If asked, Tilly Scantlebury will describe her younger self as “pretty fearless.” The Lazy Day singer remembers ripping off her armbands at the swimming pool before jumping in, or sharing the seat of her dad’s bicycle, pleading with her father to cycle faster down a hill to her school close to her north London home. Those of you lucky enough to have grabbed a copy of Lazy Day’s 2017 single With My Mind will have seen the proof of this. Tilly standing by the side of the pool, lost inside her big brother’s oversized trunks, armbands discarded, poised to jump in. Tilly has spent most of her life since taking risks, doing the opposite of what’s expected. A life lived fearless, just jumping in.

 “My grandma recently told me that I used to just climb up onto the table and fling myself off without hesitation,” she chuckles. “She said that rather than telling me to stop, my mum would just put cushions down all over the floor for me to land on. When I heard that, a lot of things about myself clicked into place. One of the reasons why I’ve used old photos of myself as single artwork is because it was a time that I felt really brave. I want to be as brave about Lazy Day as I was about so many things when I was younger.”

Lazy Day’s new E.P, Letters, due March 22nd on the band’s own label, Weird Cool Records (via Republic Of Music) is ample evidence of this. These are songs constructed from the debris of life. Big feelings. Big consequences. The E.P’s lead-off single Double j is a celebration of how friendship can help heal deep wounds. Second single Mumma (due March 5th), is an ode to the very woman who put down those cushions all those years ago. Who, in Tilly’s own words, “allowed me to be adventurous.” The E.P. was supported by ReBalance, an organisation funded by Festival Republic with the support of the PRS Foundation which assists women in the process of making and recording music. Having started the recording process with her band at their studio in Hackney, the funding allowed Tilly to record at Czar Street Studios with producer Steph Marziano. The funding empowered Tilly to really take control of the process and she recorded everything else herself in the studio with Steph. Learn more about ReBalance here: https://rebalancemusic.com.

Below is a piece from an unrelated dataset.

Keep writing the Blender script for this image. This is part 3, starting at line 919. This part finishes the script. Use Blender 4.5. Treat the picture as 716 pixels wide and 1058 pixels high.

Tilly juggled the writing and recording of Letters with her ongoing PhD. Her studies and her music play into each other. “I’m researching modern and contemporary art that looks at the representation of queer people, their communities and families.” she explains, “These ideas find their way into everything I do, including Lazy Day. A lot of my research is about rethinking our social structures and imagining what it could mean to live differently. I feel really strongly about talking through these things, about thinking and living queerly and the importance that feminism plays, not just in my research, but in my life.”

Letters’ songs are delivered via Tilly’s remarkable voice; all gravitas, all ballast, like sand flowing down the tide of a river. Its union with Lazy Day’s old-fashioned alternative rock - in the very best, rustic, timeless sense - owes something to PJ Harvey, Patti Smith, even to Karen O of Tilly’s beloved Yeah Yeah Yeahs. “I never intended on being a singer,” reveals Tilly. “I never felt like I had the best voice. I was the girl who played drums. But I realised pretty quickly when I was playing drums that it’s harder to be the drummer and also be in control of the music. When I started Lazy Day it was quiet and home-recorded and very dreamy bedroom music, but as soon as I started playing with actual people and got more confident, I made a real effort to find my voice.”